→ WHAT THE EXERCISE ASKS
Everything from the line with "M_jamb], sw), 1)" to the end of the data should be restated word for word, and nothing before it.
-=-=-=-=-
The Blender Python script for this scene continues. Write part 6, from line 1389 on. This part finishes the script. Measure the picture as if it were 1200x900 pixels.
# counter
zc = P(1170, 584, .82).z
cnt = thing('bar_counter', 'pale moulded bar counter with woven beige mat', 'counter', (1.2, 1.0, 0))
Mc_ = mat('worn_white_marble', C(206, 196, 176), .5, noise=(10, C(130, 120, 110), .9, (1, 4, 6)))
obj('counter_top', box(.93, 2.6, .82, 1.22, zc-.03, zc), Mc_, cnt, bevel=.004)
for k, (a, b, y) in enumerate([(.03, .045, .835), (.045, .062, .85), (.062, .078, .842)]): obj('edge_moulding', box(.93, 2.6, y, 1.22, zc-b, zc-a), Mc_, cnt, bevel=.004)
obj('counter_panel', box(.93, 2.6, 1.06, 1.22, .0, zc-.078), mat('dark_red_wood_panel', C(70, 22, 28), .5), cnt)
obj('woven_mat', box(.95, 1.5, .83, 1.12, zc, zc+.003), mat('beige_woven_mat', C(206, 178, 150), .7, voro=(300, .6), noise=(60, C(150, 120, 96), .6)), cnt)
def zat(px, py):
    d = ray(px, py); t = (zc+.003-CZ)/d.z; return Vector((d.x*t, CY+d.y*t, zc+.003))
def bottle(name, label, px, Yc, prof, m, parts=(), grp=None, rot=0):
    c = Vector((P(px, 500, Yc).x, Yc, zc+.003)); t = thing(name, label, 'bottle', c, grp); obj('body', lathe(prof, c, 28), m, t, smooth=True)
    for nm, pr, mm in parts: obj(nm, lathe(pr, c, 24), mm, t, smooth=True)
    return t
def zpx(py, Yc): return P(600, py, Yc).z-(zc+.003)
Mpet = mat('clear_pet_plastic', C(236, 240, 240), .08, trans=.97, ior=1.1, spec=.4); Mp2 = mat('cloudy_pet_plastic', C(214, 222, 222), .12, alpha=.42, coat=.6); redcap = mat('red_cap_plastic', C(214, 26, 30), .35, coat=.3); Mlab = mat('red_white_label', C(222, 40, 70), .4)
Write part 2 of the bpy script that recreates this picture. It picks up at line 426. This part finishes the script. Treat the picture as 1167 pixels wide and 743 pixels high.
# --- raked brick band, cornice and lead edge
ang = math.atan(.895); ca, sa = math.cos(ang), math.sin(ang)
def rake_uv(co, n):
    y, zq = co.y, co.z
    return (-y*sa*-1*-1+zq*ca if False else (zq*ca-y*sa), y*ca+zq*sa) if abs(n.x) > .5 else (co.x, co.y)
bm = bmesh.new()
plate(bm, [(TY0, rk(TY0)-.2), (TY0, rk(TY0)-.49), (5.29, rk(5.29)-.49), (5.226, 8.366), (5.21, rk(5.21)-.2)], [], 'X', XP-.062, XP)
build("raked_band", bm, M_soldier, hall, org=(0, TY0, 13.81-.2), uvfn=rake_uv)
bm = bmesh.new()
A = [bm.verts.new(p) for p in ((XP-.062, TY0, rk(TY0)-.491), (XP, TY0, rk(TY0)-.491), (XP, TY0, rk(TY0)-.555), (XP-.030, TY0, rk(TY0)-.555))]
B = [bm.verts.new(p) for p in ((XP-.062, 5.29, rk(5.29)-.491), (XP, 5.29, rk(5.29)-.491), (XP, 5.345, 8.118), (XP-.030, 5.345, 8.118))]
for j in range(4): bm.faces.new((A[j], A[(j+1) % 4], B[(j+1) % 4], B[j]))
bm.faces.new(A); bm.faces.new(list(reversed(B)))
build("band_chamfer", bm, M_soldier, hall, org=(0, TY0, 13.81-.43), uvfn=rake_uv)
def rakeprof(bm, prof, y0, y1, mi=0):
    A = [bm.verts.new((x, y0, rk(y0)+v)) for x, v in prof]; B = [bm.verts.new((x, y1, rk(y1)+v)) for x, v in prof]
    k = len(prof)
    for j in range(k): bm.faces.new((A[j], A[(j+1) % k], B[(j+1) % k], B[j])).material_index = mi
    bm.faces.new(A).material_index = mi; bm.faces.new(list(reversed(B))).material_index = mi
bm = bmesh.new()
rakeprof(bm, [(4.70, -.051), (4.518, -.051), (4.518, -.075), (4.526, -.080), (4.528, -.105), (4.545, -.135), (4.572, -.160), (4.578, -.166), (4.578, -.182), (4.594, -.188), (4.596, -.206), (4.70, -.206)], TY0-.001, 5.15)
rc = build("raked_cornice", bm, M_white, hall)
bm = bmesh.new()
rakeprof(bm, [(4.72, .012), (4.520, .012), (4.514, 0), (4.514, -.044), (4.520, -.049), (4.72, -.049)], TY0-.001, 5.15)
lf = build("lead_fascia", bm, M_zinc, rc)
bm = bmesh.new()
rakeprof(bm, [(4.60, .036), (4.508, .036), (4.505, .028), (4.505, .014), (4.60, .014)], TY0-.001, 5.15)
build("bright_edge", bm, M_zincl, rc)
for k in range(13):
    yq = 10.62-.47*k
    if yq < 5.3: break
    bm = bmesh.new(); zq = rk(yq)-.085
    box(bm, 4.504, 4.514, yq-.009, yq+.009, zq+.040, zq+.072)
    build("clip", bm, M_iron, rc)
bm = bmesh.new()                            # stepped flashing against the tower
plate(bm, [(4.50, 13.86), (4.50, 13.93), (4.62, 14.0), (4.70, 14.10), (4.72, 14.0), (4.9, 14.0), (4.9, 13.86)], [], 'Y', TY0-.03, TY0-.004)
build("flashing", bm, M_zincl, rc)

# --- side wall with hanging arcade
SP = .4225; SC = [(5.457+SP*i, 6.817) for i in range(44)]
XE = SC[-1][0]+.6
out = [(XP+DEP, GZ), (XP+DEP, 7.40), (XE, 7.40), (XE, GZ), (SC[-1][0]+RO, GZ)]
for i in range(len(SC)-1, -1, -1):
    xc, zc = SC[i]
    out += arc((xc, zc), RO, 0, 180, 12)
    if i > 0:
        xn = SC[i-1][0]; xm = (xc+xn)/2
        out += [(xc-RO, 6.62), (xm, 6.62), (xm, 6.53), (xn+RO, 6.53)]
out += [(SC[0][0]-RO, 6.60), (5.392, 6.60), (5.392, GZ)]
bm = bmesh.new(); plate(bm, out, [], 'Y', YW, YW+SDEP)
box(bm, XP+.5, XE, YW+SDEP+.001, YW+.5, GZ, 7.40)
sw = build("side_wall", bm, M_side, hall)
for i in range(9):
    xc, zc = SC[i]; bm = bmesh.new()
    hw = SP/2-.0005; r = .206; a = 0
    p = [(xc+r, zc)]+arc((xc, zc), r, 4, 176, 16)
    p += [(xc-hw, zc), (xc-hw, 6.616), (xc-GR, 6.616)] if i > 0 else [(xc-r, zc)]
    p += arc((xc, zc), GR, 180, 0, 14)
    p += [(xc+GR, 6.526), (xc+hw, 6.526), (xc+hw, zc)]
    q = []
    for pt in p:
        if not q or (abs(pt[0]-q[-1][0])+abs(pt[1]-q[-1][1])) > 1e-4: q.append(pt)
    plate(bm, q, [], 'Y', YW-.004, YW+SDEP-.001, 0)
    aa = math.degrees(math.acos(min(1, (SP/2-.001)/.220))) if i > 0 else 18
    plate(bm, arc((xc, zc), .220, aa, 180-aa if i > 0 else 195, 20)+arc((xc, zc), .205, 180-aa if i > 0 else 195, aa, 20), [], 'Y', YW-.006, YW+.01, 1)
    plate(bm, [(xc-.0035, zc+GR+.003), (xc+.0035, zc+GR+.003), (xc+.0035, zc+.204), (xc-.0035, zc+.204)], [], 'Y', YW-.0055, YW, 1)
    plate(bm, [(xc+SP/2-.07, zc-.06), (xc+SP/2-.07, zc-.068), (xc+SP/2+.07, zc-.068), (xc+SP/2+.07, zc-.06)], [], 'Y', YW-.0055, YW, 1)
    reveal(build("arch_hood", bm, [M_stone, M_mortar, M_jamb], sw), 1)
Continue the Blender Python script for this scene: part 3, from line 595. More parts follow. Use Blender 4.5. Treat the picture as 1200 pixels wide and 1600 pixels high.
-=-=-=-=-
→ SOLUTION TO THIS PROBLEM
    reveal(build("arch_hood", bm, [M_stone, M_mortar, M_jamb], sw), 1)
Continue the Blender Python script for this scene: part 3, from line 595. More parts follow. Use Blender 4.5. Treat the picture as 1200 pixels wide and 1600 pixels high.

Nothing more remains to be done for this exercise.